Breadcrumbing is where a person leads you on by sprinkling you with romantic/sexual “crumbs” of interest such as occasional text messages, phone calls, plans to meet up, or a social media interaction. These crumbs will happen at irregular intervals and the person responsible will tend to act in a noncommittal manner.
What does Breadcrumbing look like?
The Breadcrumber will tend to blow hot and cold. Their messaging is inconsistent. They may be fast and furious one minute then completely unresponsive the next!
The messages they send are often ambiguous and noncommittal. For instance, they may suggest catching up but will avoid to cement in an actual date/time.
Their communication lacks substance. Generally their messages are fairly shallow and superficial. They may be reluctant to make the necessary effort to really get to know you.

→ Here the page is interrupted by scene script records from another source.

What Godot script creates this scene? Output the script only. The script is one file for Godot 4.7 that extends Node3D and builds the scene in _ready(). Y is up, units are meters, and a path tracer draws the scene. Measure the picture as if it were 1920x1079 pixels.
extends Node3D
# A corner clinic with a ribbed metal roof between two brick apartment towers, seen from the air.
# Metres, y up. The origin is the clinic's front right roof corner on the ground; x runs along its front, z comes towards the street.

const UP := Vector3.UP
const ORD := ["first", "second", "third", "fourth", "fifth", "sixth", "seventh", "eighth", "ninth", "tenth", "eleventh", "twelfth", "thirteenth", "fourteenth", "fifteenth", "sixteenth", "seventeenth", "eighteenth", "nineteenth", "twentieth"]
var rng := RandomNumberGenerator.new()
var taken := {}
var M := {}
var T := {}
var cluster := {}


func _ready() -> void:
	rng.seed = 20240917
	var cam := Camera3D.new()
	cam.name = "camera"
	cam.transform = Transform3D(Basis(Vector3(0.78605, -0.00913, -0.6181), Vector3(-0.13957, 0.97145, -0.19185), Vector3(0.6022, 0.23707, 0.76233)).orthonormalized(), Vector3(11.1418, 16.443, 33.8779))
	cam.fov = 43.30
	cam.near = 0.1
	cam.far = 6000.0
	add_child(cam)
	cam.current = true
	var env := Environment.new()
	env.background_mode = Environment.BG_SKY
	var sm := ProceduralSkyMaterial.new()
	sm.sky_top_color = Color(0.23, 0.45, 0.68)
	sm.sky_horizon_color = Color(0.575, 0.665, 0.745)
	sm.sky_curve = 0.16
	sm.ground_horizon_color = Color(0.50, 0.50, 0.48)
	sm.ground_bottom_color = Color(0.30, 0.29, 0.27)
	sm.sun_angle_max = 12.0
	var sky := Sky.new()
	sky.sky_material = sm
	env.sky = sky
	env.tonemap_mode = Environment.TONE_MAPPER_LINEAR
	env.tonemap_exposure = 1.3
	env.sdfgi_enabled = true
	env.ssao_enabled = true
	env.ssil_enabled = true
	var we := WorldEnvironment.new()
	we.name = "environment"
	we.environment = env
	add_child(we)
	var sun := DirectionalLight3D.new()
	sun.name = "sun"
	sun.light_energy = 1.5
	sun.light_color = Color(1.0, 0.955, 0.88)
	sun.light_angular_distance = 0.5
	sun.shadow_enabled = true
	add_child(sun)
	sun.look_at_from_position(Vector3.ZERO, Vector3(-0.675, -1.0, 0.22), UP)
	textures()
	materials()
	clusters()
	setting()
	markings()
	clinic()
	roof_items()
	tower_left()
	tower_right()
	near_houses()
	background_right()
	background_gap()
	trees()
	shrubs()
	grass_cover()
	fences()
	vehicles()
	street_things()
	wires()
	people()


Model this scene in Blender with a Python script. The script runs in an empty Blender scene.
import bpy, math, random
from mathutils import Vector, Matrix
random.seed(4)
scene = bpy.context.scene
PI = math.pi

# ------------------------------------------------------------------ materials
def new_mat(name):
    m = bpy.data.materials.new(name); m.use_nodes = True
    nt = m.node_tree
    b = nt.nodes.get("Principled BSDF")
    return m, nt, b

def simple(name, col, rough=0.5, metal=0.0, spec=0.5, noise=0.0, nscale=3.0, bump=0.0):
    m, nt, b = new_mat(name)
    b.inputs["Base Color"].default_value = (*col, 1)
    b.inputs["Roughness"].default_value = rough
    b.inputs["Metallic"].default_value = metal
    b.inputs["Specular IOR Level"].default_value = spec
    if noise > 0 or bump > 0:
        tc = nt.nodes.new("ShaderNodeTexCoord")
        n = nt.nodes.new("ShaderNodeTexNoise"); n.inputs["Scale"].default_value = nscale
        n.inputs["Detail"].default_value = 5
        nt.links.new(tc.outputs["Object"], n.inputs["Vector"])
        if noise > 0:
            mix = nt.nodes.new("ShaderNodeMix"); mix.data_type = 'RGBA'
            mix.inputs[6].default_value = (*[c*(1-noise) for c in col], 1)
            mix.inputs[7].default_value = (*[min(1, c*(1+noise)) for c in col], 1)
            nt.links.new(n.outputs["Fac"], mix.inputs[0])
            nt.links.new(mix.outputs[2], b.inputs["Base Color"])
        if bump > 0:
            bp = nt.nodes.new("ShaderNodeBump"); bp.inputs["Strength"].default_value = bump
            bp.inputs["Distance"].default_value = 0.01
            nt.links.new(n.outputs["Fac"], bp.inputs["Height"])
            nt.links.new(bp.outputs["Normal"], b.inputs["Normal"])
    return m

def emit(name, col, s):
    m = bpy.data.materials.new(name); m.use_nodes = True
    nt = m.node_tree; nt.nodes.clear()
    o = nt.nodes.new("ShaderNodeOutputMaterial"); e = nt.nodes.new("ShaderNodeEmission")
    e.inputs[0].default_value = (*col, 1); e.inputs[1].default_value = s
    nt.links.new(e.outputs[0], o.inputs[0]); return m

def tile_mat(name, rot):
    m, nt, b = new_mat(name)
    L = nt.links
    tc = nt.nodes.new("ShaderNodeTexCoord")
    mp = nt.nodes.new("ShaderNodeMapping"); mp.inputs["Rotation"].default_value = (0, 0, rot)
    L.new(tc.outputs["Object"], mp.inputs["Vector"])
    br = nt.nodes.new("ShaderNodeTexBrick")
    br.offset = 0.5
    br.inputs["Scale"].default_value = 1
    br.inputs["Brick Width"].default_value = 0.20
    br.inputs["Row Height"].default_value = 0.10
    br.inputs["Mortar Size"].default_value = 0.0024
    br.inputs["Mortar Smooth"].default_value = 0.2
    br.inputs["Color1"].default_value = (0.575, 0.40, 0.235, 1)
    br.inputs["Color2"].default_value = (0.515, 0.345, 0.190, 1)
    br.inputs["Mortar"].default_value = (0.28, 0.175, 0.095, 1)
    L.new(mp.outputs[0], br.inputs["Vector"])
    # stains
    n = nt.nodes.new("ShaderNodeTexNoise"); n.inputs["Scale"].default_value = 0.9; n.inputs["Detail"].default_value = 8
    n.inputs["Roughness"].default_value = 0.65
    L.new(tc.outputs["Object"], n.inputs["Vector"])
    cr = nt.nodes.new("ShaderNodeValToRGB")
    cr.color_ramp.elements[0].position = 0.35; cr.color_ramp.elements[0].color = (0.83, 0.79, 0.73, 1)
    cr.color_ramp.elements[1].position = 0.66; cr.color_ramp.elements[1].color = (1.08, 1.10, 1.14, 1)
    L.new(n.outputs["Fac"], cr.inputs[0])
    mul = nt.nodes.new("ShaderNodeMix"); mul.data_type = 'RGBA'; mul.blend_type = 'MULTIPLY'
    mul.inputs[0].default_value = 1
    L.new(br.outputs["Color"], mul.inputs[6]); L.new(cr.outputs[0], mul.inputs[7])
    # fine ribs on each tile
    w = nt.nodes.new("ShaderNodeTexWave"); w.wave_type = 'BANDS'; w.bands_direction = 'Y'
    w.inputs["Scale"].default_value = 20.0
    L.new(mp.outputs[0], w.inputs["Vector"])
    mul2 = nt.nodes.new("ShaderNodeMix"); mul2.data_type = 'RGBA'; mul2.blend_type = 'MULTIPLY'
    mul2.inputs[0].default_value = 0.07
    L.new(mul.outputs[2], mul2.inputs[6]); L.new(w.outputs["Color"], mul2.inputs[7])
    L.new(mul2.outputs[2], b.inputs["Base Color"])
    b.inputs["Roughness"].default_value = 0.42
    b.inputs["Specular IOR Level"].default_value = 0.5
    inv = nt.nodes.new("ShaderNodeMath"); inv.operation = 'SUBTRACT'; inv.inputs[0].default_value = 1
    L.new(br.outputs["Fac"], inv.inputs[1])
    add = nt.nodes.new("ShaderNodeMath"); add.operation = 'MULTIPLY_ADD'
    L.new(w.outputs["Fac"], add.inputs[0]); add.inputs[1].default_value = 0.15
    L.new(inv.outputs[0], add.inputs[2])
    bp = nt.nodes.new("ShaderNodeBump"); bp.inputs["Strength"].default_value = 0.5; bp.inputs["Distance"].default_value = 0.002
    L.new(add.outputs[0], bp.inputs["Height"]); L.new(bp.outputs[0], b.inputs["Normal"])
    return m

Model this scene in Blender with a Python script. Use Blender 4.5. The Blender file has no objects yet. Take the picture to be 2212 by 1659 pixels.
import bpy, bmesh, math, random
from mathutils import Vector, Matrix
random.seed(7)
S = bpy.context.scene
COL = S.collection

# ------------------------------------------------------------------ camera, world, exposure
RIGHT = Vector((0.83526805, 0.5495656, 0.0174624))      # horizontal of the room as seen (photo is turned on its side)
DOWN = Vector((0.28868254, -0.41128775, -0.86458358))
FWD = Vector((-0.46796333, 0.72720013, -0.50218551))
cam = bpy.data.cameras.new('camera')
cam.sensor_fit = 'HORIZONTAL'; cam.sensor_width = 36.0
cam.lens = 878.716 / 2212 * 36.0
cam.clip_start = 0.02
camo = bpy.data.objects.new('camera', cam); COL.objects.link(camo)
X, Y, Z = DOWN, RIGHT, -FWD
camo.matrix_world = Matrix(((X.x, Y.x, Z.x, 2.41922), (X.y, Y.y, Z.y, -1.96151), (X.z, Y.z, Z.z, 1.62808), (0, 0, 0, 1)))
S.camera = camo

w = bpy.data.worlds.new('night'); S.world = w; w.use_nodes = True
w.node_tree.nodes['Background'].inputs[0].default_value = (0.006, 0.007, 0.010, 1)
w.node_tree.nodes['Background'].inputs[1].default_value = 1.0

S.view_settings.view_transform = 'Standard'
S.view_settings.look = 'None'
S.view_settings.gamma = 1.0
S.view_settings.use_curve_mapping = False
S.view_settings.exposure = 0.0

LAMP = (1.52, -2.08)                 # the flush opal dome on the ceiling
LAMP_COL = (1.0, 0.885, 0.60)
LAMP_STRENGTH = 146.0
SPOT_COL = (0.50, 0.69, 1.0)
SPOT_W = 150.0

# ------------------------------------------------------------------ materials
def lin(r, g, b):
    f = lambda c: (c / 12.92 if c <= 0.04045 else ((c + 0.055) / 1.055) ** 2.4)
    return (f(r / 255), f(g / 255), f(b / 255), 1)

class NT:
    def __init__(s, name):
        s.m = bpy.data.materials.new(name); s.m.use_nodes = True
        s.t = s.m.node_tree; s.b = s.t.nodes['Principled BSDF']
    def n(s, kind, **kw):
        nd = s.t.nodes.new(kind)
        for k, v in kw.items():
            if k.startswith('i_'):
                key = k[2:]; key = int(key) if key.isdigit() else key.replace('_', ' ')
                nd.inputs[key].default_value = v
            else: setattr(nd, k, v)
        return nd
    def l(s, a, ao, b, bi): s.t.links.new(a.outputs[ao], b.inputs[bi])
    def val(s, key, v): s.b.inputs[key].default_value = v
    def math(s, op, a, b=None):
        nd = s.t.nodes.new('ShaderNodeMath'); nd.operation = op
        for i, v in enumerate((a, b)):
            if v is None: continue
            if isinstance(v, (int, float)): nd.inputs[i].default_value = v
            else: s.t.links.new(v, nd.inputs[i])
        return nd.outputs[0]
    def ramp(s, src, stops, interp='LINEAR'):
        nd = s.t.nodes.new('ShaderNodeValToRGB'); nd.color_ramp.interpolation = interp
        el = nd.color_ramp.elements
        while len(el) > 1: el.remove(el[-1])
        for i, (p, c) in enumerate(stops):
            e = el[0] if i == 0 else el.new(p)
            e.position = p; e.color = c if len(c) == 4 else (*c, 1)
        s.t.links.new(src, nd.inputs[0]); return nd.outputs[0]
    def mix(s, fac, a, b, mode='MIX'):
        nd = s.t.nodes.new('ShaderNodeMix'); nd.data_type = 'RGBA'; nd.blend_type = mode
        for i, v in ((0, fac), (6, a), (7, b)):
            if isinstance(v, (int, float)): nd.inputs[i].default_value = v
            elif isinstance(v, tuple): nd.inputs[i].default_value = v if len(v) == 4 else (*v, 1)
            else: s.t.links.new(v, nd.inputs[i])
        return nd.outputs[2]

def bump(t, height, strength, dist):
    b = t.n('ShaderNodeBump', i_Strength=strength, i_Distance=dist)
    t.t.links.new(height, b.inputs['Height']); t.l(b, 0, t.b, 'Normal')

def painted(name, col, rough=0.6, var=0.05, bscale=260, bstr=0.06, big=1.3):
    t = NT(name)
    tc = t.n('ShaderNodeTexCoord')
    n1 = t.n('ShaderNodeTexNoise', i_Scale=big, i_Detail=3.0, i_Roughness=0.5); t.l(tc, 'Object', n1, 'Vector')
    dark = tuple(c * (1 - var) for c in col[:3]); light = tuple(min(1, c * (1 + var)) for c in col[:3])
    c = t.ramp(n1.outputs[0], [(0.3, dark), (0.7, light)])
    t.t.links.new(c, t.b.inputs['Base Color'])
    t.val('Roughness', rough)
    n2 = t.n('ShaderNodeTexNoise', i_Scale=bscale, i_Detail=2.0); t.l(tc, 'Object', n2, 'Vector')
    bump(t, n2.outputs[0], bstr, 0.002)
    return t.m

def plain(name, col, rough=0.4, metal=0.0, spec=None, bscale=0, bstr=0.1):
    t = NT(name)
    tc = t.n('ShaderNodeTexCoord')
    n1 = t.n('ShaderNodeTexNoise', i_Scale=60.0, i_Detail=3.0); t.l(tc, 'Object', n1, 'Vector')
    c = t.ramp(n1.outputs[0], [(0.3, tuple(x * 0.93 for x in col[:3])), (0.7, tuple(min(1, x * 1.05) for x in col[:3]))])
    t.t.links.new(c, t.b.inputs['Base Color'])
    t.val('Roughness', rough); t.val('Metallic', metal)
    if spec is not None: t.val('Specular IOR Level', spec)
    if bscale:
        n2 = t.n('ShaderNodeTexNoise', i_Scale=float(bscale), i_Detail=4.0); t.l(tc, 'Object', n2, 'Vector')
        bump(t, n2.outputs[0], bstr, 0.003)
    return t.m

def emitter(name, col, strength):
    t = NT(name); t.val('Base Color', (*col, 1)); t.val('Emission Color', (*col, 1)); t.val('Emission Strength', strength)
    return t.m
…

Breadcrumbers like to ‘booty call’. They may not say those exact words but if they are asking if you want to catch up at your house then it is probably safe to say that their intentions are booty call based! If you have strong feelings for this person, be wary of trying to advance the relationship to a deeper level. Chances are they may without warning just disappear into the ether!
So why do people breadcrumb others?
Deep down many of these people struggle with low self-worth which has not been fully addressed and healed. They constantly need validation and reassurance from others that they are attractive, special and unique.
What can you do? Get real with yourself and work out how you wish to be treated. Seek out support, practice self-care and be kind to yourself!